The “unhelpful” advice Matt Damon gave Josh Hartnett for ‘Oppenheimer’
Actors pass on advice to each other all the time, but the words of wisdom Matt Damon bestowed upon Josh Hartnett came a little too late after he’d gone ahead and done it anyway.
The two played major roles in Christopher Nolan’s Academy-Award winning ‘Best Picture’, Oppenheimer, with Damon providing the erstwhile comic relief as deadpan military general Leslie Groves, while Hartnett was the affable exposition machine and Nobel Prize-winning scientist Ernest Lawrence.
It was Hartnett’s biggest role in a mainstream Hollywood movie for several years, and because he was playing a real person, the actor decided to work to resemble his counterpart more closely. To do so, he gained a few pounds to help fill out his more slender frame.
Unfortunately, when he encountered Damon on set, the Oscar-winner told him it wasn’t the smartest idea at his age, and it’s an arena in which he has particular expertise after once dropping so much weight for his part in Courage Under Fire that it took his body two years to turn to normal.
Hartnett prefaced his comments by saying that Damon “gave me a lot of good advice,” but some of it should have been relayed earlier. “One thing that was just so unhelpful, he told me not to gain the weight I’d already gained for the role,” the actor admitted on The Tonight Show.
“I gained about 30 pounds for the role and he was like, ‘You’re never going to get that off again, man,'” Hartnett lamented. “He’s like, ‘You’re going to spend the rest of your life trying to get that weight off and it’s never going to come off because your body’s going to want to get that weight back on.”

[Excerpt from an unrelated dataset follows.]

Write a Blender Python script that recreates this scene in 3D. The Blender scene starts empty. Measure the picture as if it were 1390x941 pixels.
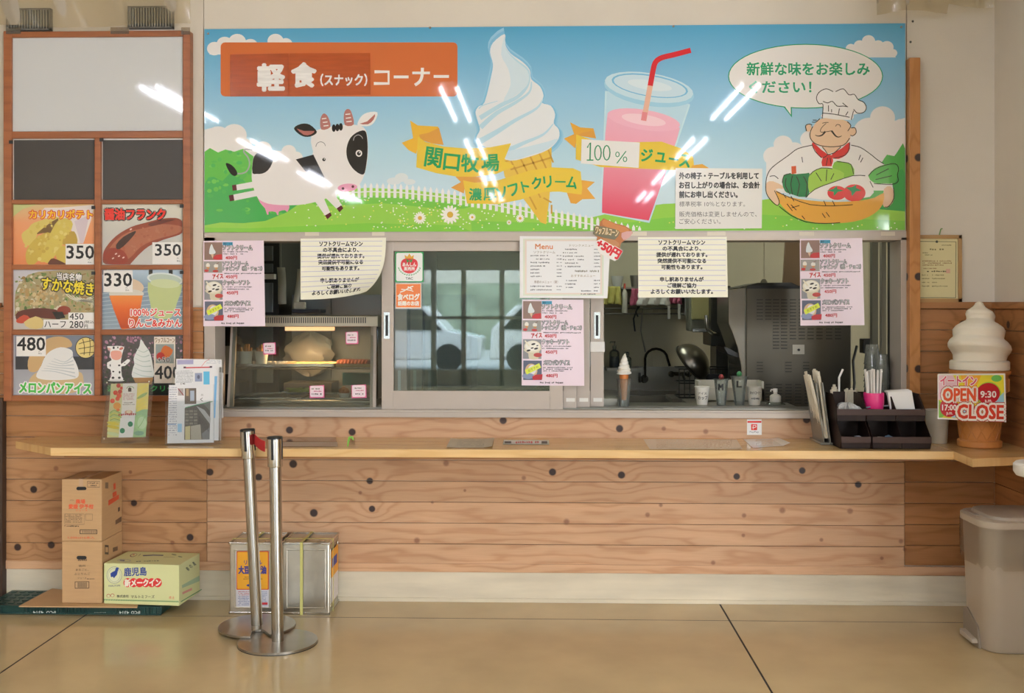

It wasn’t just a one-time thing, either, with Damon doing wonders for Hartnett’s body image and self-consciousness by reminding him of that fact repeatedly “over the course of the production.” Needless to say, his colleague was less than thrilled about being bashed over the head with his bad decision-making.
“I was like, ‘Thanks, Matt,'” Hartnett deadpanned. “Thanks for telling me this now. I’ve already gained it.” However, one potential positive is that it could theoretically give him renewed belief to shift that excess Oppenheimer poundage if he hasn’t already. Given his own difficulties recovering from extreme weight loss, however, Damon was clearly trying to be helpful and not malicious.